╭─ Recorded information

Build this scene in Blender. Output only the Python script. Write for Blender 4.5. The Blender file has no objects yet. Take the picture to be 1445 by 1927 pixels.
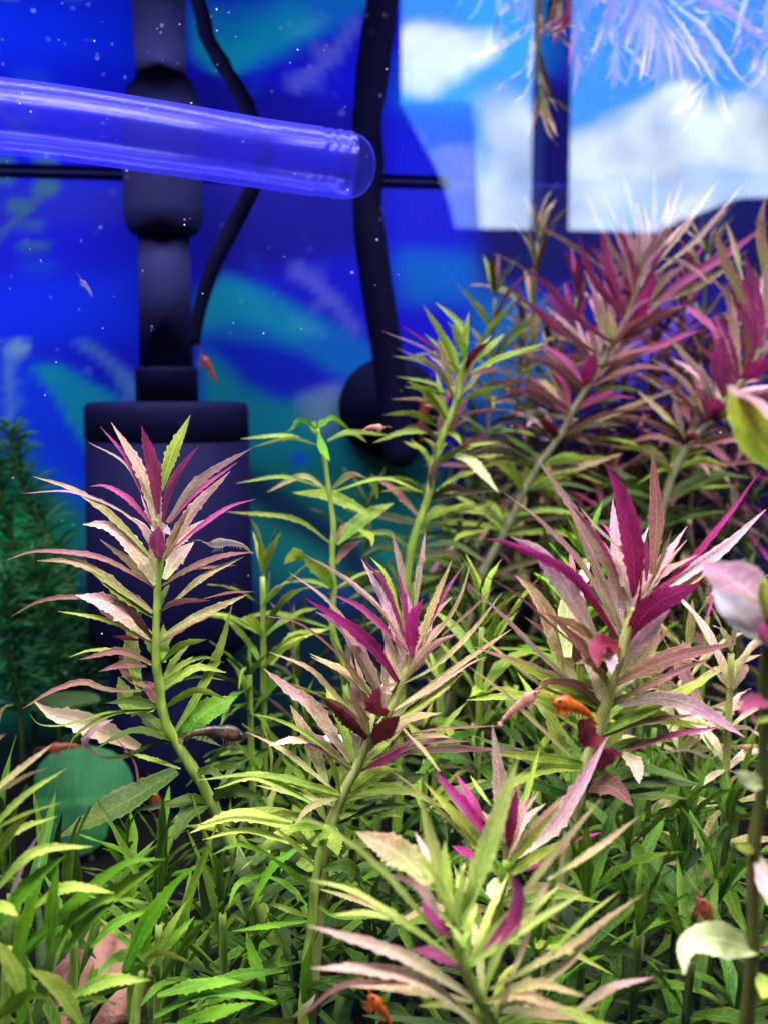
import bpy, bmesh, math, random
import numpy as np
from mathutils import Vector, Matrix
C = bpy.context.scene
COL = C.collection
R = math.radians
# ------------------------------------------------------------------ camera
FPX = 2066.0                       # focal length in photo pixels (1445 x 1927)
YAW, PITCH = R(8.0), R(5.9)
F = Vector((math.sin(YAW)*math.cos(PITCH), math.cos(YAW)*math.cos(PITCH), -math.sin(PITCH)))
XR = Vector((math.cos(YAW), -math.sin(YAW), 0))
UP = XR.cross(F)
cam_d = bpy.data.cameras.new('camera'); cam = bpy.data.objects.new('camera', cam_d); COL.objects.link(cam)
cam_d.sensor_fit = 'VERTICAL'; cam_d.sensor_height = 24
cam_d.lens = 24*FPX/1927
cam_d.clip_start = 0.005; cam_d.clip_end = 200
cam.matrix_world = Matrix(((XR.x, UP.x, -F.x, 0), (XR.y, UP.y, -F.y, 0), (XR.z, UP.z, -F.z, 0), (0, 0, 0, 1)))
cam_d.dof.use_dof = True; cam_d.dof.focus_distance = 0.235; cam_d.dof.aperture_fstop = 13
C.camera = cam
# ------------------------------------------------------------------ world and lamps
w = bpy.data.worlds.new('World'); C.world = w; w.use_nodes = True
w.node_tree.nodes['Background'].inputs[0].default_value = (0.2, 0.3, 0.6, 1)
w.node_tree.nodes['Background'].inputs[1].default_value = 0.03
def area(name, loc, sx, sy, power, col, rot=(0, 0, 0)):
    l = bpy.data.lights.new(name, 'AREA'); l.shape = 'RECTANGLE'; l.size = sx; l.size_y = sy
    l.energy = power; l.color = col
    o = bpy.data.objects.new(name, l); COL.objects.link(o); o.location = loc; o.rotation_euler = rot
    return o
area('aquarium_lamp_front', (0.06, 0.085, 0.33), 0.8, 0.05, 12.5, (0.97, 0.98, 1.0))
area('added_rear_light', (0.06, 0.34, 0.36), 0.8, 0.06, 7.5, (0.80, 0.84, 1.0))  # second lamp, added to brighten the back print
C.view_settings.view_transform = 'Standard'; C.view_settings.look = 'None'
C.view_settings.exposure = 0; C.view_settings.gamma = 1
C.render.engine = 'CYCLES'
C.cycles.max_bounces = 8; C.cycles.diffuse_bounces = 3; C.cycles.glossy_bounces = 4
C.cycles.transmission_bounces = 6; C.cycles.transparent_max_bounces = 16
C.cycles.caustics_reflective = False; C.cycles.caustics_refractive = False
# ------------------------------------------------------------------ layout constants (metres, eye at z = 0)
Y_GLASS, Y_BACK, Z_WATER, Z_FLOOR = 0.05, 0.50, 0.097, -0.165
Y_ROOM, Y_SKY = -2.5, -7.0
def ray(px, py):
    u = (px-722.5)/FPX; v = (963.5-py)/FPX
    return F + XR*u + UP*v
def at(px, py, Y):
    d = ray(px, py); return d*(Y/d.y)
def behind(px, py, Y):
    """where the sight line through a photo point lands behind the camera after mirroring in the front pane"""
    p = at(px, py, Y_GLASS); d = ray(px, py); d = Vector((d.x, -d.y, d.z))
    return p + d*((Y-p.y)/d.y)
def project(X, Y, Z):
    f = X*F.x+Y*F.y+Z*F.z
    return 722.5+FPX*(X*XR.x+Y*XR.y+Z*XR.z)/f, 963.5-FPX*(X*UP.x+Y*UP.y+Z*UP.z)/f
def mpx(Y): return Y/FPX           # metres per photo pixel at depth Y
def lin(r, g, b):
    return tuple(((c/255)/12.92 if c/255 <= .04045 else ((c/255+.055)/1.055)**2.4) for c in (r, g, b))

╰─

# Exercise description
Give only the number of lines in the data that include the string "scene".

# Output of the task
2